Navy Harpoon Missile First Test 2016
USS Coronado (LCS 4), an Independence-variant littoral combat ship, launches the first over-the-horizon missile engagement using a Harpoon Block 1C missile. Twenty-six nations, 40 ships and submarines, more than 200 aircraft and 25,000 personnel are participating in RIMPAC from June 30 to Aug. 4, in and around the Hawaiian Islands and Southern California. The world's largest international maritime exercise, RIMPAC provides a unique training opportunity that helps participants foster and sustain the cooperative relationships that are critical to ensuring the safety of sea lanes and security on the world's oceans. RIMPAC 2016 is the 25th exercise in the series that began in 1971.|Photo by U.S. Navy photo by Mass Communication Specialist 2nd Class Michaela Garrison/Released

Navy’s Harpoon Missile Gets First Test at RIMPAC

The Harpoon missile recently saw its first live-fire over-the-horizon test during the Navy's Rim of the Pacific (RIMPAC) exercise.

The following is a release from Program Executive Office Integrated Warfare Systems:

Littoral combat ship USS Coronado (LCS 4) successfully executed the first live-fire over-the-horizon missile test using a Harpoon Block IC missile, July 19, during the Navy’s Rim of the Pacific (RIMPAC) exercise.

The test event validated the operation of the Harpoon missile aboard a littoral combat ship and provided the necessary engineering data to support future ship upgrades.

“This Harpoon [demonstration] on USS Coronado supports the Navy’s larger distributed lethality concept to strengthen naval power at and from the sea to ensure the Navy maintains its maritime superiority,” said Rear Adm. Jon Hill, program executive officer for Integrated Warfare Systems (PEO IWS).

The Harpoon installation aboard Coronado involved the collaboration of fleet and industry partners, such as ship designers, system design and sustainment experts, and installers to rapidly adapt and install the missile on Coronado.

“The incorporation of an ‘off-the-shelf’ Harpoon missile on USS Coronado in less than four months was no small feat and supports [the Chief of Naval Operations’] focus on accelerated learning to bring capabilities to the fleet faster,” said Capt. Joe Mauser, PEO IWS Harpoon lead.

Harpoon is an all-weather, over-the-horizon weapon designed to execute anti-ship missions against a range of surface targets. It can be launched from surface ships, submarines and aircraft and is currently used on 50 U.S. Navy ships: 22 cruisers, 21 Flight I destroyers and seven Flight II destroyers.

The test is part of a greater strategy by the Navy to increase the lethality and survivability of littoral combat ships, which includes demonstrating and deploying over-the-horizon capability on Coronado and USS Freedom (LCS 1) in the near term.
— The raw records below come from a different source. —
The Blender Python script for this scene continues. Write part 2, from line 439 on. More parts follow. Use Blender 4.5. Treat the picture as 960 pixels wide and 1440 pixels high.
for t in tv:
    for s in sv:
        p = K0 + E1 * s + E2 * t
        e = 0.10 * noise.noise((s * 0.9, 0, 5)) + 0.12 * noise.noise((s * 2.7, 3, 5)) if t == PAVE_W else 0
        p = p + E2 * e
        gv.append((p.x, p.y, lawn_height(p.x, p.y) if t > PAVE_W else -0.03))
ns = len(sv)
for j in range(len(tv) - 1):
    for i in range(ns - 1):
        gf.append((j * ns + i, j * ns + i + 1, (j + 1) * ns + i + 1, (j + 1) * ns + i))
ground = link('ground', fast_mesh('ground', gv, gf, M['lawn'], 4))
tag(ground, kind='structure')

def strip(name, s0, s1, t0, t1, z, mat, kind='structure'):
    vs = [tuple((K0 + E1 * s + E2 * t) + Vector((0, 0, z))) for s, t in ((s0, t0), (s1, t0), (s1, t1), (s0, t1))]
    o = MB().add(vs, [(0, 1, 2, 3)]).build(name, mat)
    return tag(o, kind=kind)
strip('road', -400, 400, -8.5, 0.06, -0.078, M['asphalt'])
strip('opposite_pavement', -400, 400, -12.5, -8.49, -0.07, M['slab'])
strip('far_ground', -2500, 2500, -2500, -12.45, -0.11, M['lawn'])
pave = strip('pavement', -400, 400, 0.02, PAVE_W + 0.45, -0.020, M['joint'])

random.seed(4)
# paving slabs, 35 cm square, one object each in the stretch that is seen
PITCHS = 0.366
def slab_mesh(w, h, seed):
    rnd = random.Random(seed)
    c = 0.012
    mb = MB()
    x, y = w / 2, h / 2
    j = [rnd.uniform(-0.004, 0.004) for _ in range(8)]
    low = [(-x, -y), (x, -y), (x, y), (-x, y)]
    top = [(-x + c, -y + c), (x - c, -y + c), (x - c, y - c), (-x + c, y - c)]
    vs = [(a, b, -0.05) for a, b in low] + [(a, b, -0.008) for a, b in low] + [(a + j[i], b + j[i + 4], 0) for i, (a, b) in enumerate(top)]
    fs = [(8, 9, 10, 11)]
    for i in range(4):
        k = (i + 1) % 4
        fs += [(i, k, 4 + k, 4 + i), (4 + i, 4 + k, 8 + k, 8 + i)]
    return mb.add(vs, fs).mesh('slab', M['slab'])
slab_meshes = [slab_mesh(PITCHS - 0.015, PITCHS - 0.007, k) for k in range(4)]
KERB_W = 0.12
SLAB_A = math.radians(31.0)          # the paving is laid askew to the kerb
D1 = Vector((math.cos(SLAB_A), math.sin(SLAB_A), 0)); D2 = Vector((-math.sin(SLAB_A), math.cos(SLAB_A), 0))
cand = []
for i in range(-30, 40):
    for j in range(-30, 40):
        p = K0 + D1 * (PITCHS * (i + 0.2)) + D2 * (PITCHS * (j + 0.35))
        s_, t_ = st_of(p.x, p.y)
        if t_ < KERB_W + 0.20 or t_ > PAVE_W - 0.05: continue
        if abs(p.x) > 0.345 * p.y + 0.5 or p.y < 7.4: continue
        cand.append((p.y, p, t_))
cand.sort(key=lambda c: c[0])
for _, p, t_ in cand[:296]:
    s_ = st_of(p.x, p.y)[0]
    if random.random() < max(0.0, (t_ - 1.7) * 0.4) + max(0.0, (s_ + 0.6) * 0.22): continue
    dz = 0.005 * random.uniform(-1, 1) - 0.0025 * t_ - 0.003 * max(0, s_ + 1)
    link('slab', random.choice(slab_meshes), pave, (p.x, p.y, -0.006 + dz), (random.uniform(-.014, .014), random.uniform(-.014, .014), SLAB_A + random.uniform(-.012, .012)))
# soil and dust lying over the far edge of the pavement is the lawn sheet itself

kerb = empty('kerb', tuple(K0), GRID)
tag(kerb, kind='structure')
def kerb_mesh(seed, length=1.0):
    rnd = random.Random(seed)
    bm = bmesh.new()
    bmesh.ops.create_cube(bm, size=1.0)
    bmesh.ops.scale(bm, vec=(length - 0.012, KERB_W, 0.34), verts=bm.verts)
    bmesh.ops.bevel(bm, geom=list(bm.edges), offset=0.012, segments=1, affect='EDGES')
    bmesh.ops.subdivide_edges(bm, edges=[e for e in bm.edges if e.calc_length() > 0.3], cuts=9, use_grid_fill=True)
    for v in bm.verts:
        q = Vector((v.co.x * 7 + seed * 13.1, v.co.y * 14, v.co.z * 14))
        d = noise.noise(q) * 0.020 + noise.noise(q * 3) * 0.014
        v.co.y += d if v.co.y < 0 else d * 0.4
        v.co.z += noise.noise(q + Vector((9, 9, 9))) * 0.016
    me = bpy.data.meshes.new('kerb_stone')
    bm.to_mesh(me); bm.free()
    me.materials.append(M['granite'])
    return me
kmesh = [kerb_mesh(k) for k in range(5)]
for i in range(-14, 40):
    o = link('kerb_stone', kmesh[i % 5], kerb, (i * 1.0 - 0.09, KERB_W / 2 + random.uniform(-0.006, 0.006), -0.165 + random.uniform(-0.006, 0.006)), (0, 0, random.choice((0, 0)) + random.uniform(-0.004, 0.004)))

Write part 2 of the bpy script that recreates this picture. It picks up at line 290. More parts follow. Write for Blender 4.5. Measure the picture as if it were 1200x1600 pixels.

“With every deployment, LCS is bringing increased capability to the fleet, and USS Coronado is no exception,” said Rear Adm. John Neagley, program executive officer for LCS. “The Harpoon demo is yet another example of the power and promise of these warships.”

In September 2015, Director of Surface Warfare Rear Adm. Peter Fanta directed the installation of a technologically mature, over-the-horizon capability across in-service littoral combat ships to support the Navy’s distributed lethality concept. Priority was given to Coronado and Freedom as ships preparing to deploy in fiscal year 2016.

In the case of Coronado, an in-service variant of the Harpoon Weapon System (HSLCLS 9/10 and Block 1C missile) was selected as a proven off-the-shelf combat capability.

While this demo represents the first over-the-horizon Harpoon missile test from an Independence-variant LCS in an operational setting, no decision has been made on which over-the-horizon missile will be integrated into the LCS platform. That will be determined by a future competitive contract award.

RIMPAC is a biennial multinational exercise that provides a unique training opportunity that fosters sustained cooperative relationships critical to ensuring the safety of sea lanes and security on the world’s oceans.